Les débuts de réaction sont encore très limités . Leurs auteurs n’ont pas encore la capacité de s’emparer de toutes les dimensions du problème.Notons cependant que l’association « Lève les yeux » renforce sa communication en s’adressant au politique. Le Collectif « Attention » interpelle les candidats aux élections régionales et départementales de 2021 : « Les départements ont la charge de la petite enfance et des collèges, les régions des lycées, et à l’heure où le ministère de l’Éducation Nationale engage à marche forcée la numérisation de l’école, nous appelons les futurs élus à la vigilance et à la responsabilité. »
Quelles leçons en tirer ?
Lorsque l’on est dans le camp des opposants, le rapport de force ne se décrète pas. Comment toutes ces associations n’ont pas pu être audibles durant cette période, alors que les outils de communication de masse sont accessibles ? Pour instaurer une bataille médiatique et politique, il faut d’abord se donner les moyens de formaliser des grilles de lecture qui donnent les clés d’un autre aperçu de l’évidence telle qu’elle est présentée dans le storytelling dominant. La recherche de suprématie cognitive est une des constantes dans la construction des empires.

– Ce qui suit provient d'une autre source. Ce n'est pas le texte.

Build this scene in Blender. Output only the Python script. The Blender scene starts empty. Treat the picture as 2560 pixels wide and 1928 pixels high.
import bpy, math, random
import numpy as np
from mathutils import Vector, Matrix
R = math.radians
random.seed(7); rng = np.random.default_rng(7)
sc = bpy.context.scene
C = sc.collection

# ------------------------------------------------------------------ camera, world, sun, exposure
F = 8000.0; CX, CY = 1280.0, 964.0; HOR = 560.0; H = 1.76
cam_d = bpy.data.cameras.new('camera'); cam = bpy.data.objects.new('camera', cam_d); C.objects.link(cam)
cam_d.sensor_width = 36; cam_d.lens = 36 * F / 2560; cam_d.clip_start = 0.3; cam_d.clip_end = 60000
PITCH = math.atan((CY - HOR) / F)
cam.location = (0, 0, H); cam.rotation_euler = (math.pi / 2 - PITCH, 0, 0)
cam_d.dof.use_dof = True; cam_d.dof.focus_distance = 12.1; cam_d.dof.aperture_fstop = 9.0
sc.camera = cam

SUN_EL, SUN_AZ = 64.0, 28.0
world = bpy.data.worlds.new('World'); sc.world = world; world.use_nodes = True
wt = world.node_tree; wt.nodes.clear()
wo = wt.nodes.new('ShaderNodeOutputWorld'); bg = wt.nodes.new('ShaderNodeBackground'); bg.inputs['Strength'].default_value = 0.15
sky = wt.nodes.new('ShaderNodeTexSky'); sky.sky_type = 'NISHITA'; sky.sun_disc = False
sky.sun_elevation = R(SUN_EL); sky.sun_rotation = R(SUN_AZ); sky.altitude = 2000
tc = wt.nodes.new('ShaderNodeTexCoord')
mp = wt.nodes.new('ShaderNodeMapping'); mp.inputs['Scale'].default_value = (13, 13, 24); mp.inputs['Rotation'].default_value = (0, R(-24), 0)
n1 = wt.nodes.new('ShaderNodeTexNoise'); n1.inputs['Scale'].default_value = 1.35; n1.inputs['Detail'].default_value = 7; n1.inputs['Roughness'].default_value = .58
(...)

Au siècle dernier, la confrontation idéologique entre le modèle capitaliste et le modèle communiste a considérablement appauvri la prise de conscience collective sur l’évolution des enjeux cognitifs. La société civile de gauche et de droite n’a pas su s’en extraire. C’est ce qui explique la difficulté à bâtir une stratégie qui dépasse le simple problème de la dépendance des enfants et des jeunes à l’égard des écrans de toute nature. La société civile est encore très loin de l’objectif à atteindre par une mise à plat du dessous des cartes et le lancement d’une véritable guerre de l’information pour réveiller les consciences.